Questions continue to swirl around current A&R boss Gatfield’s future plans. Will he also move on, as did Chris Anokute, the A&R guy behind both Katy Perry albums, who is now making smashes with Dr. Luke for Sylvia Rhone’s Universal Motown label?

The Tower powers arrive just as Perry completed filming her steamy new video in Santa Barbara, the title track from her new album, Teenage Dream, and the follow-up to the smash “California Gurls,” with the full disc arriving Aug. 24.
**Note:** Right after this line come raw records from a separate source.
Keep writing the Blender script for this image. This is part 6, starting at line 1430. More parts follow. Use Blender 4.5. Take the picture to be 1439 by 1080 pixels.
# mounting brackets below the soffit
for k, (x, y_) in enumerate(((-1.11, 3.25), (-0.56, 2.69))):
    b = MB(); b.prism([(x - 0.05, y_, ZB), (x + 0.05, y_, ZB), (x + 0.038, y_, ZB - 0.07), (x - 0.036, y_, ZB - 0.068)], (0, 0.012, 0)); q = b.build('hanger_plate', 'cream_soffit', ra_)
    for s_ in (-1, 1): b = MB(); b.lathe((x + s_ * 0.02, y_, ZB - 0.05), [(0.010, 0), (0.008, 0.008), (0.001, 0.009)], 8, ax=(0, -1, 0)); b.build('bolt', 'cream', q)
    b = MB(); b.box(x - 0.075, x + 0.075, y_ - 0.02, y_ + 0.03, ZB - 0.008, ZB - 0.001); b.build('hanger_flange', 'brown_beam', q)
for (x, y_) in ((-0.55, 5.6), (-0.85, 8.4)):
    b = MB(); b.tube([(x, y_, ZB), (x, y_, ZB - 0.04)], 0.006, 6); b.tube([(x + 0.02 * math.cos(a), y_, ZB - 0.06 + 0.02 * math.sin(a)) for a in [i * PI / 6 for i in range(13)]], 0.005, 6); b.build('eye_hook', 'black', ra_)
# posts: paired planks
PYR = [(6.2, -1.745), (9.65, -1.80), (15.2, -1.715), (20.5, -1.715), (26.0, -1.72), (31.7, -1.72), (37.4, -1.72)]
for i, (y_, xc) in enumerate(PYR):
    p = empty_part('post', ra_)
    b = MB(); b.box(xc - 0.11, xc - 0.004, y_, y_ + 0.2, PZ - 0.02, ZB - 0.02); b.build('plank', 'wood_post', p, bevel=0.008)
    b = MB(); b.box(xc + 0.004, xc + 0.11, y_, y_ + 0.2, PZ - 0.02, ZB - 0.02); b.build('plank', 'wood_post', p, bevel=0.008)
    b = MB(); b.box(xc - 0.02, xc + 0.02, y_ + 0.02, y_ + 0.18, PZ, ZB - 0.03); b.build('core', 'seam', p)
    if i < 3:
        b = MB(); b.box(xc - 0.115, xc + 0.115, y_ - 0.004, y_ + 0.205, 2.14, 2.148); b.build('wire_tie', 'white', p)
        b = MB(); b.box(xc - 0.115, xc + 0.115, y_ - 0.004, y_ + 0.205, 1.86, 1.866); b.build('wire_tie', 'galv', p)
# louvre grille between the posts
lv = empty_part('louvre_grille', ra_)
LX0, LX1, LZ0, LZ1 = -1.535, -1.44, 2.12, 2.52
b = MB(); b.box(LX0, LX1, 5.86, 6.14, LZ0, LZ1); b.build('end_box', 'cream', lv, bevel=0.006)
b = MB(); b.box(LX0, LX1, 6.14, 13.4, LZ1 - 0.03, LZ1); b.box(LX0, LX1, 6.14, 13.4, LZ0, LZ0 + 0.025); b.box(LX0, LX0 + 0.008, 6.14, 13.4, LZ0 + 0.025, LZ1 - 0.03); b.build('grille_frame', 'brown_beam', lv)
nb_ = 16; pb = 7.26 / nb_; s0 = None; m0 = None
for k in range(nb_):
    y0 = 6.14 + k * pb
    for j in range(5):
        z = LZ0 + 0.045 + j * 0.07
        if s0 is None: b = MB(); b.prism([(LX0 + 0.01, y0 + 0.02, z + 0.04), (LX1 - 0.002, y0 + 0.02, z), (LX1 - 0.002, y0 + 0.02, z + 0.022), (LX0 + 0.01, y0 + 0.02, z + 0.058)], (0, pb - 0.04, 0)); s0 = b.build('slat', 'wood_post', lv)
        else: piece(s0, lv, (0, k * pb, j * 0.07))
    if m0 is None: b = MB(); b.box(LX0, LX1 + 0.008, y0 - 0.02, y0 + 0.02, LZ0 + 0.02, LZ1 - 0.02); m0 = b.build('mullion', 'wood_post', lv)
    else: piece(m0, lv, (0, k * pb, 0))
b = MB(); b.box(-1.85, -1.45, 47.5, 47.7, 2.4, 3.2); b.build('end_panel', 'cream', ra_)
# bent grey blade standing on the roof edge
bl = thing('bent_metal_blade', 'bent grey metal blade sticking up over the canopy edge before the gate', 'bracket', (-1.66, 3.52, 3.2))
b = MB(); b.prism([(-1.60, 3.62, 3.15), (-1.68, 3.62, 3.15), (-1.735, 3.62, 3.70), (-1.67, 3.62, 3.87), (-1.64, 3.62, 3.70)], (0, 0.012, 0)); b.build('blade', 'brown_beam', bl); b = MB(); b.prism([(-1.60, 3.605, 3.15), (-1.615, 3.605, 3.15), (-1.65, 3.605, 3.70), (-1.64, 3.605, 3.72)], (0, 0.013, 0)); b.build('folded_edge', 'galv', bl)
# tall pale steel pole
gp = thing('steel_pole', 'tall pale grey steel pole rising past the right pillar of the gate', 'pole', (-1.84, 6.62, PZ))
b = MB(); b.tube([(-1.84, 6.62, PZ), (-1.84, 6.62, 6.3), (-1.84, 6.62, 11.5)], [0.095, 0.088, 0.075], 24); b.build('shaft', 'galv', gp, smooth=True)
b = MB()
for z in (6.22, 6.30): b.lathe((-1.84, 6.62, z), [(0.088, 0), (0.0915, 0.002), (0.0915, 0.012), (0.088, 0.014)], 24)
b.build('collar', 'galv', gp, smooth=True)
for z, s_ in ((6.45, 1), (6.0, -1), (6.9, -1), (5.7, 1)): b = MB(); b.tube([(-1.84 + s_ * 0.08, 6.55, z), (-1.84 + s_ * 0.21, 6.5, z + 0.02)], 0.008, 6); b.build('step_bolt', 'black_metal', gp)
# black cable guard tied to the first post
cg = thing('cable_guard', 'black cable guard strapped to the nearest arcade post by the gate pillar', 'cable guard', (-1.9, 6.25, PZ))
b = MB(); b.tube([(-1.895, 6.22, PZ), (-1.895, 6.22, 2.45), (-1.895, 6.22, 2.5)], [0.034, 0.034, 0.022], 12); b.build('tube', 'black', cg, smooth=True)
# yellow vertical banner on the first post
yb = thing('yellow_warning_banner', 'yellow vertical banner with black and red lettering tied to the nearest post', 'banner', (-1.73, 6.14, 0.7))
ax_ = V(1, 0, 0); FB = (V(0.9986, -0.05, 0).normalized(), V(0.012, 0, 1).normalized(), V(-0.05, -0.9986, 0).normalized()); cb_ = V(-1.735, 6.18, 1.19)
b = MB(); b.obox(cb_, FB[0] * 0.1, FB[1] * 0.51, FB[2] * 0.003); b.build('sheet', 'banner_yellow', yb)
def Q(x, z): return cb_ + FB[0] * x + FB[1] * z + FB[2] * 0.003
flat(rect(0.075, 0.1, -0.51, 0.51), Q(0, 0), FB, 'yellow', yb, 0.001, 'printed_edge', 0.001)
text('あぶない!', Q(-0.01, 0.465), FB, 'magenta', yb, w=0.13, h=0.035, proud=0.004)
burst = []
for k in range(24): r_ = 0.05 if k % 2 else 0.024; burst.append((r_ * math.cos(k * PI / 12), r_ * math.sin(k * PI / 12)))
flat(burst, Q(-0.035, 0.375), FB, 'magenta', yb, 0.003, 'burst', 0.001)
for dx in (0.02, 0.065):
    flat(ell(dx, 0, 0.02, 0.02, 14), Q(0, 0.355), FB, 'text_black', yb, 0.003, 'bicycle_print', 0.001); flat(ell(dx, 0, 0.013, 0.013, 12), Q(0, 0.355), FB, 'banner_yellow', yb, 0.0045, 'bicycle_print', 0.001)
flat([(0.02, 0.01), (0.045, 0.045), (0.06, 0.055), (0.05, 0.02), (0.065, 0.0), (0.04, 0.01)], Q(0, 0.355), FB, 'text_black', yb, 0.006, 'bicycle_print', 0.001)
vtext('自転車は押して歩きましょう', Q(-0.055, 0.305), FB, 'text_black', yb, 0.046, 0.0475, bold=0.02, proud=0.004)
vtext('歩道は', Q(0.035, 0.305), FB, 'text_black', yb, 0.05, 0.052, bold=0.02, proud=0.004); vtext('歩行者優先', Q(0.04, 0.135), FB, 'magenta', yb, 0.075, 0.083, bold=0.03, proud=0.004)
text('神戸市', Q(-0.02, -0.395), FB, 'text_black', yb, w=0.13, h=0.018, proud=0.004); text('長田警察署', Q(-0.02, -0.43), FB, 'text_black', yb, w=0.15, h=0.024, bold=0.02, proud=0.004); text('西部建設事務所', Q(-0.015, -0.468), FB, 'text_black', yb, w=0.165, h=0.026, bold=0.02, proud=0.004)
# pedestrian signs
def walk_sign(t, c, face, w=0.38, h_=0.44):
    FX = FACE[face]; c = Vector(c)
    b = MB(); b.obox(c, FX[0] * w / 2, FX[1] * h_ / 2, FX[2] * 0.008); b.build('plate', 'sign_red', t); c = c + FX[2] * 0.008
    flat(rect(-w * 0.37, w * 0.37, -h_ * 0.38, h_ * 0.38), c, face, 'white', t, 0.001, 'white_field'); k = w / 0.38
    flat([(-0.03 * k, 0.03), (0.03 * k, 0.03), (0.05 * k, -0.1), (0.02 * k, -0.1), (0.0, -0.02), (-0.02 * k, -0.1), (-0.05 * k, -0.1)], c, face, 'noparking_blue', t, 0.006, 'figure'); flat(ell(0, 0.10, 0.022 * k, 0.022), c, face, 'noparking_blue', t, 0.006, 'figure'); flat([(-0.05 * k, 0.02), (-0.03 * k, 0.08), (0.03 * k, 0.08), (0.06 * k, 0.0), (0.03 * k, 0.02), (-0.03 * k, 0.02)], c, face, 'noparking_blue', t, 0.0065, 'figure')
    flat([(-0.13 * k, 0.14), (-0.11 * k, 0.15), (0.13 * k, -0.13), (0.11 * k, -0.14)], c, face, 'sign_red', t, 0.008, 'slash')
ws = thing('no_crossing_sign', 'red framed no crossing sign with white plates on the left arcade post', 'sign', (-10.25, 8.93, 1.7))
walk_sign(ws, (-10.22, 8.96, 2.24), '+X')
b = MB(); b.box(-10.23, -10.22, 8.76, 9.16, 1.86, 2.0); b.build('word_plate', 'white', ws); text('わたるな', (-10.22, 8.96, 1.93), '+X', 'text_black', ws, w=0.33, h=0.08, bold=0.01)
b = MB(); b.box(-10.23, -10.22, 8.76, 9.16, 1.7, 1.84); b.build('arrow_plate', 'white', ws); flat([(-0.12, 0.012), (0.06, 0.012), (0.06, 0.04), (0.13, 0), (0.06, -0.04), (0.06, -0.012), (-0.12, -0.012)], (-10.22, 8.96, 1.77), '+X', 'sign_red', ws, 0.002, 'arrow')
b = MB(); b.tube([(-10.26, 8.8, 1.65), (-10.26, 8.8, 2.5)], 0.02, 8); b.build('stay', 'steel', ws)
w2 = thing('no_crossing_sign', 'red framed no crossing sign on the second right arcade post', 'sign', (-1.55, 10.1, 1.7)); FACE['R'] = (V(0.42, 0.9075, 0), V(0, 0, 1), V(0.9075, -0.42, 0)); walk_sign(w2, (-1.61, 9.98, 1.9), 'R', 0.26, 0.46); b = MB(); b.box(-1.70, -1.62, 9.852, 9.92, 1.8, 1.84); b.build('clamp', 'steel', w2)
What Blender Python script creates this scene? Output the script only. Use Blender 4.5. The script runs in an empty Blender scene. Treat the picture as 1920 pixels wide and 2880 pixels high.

For the last couple of weeks, Faxon has been busy patrolling Europe, which many claim is a giant train wreck that makes the U.S. operations look like the glory days of Warner Music. According to insiders, the foreign territories refuse to take global priorities seriously and pretty much work what they want when they want, much to the frustration of the record men and women left at EMI.

The exception is EMI U.K., which notched up five of the British Top 10 albums this week, paced by homegrown artists: rapper Professor Green (#2), pop/R&B artist Eliza Doolittle (#5), folkie Seth Lakeman (#7) and former Verve frontman Richard Ashcroft’s RPA & the United Nations of Sound (#10). The odd woman out is Aussie vet Kylie Minogue at #3. The U.K. company also has three of the Top 10 singles and six of the Top 20, led by “California Gurls” at #4. This positive activity would seem to strengthen Gatfield’s standing in his home country.

With the U.S. label on a roll extending throughout 2010 while enjoying its biggest slice of marketshare pie in recent years, and with Perry’s expected smash on deck, the question for the newly anointed EMI Group chief—the third in less than seven months—remains: “How do you fix what’s not broken?”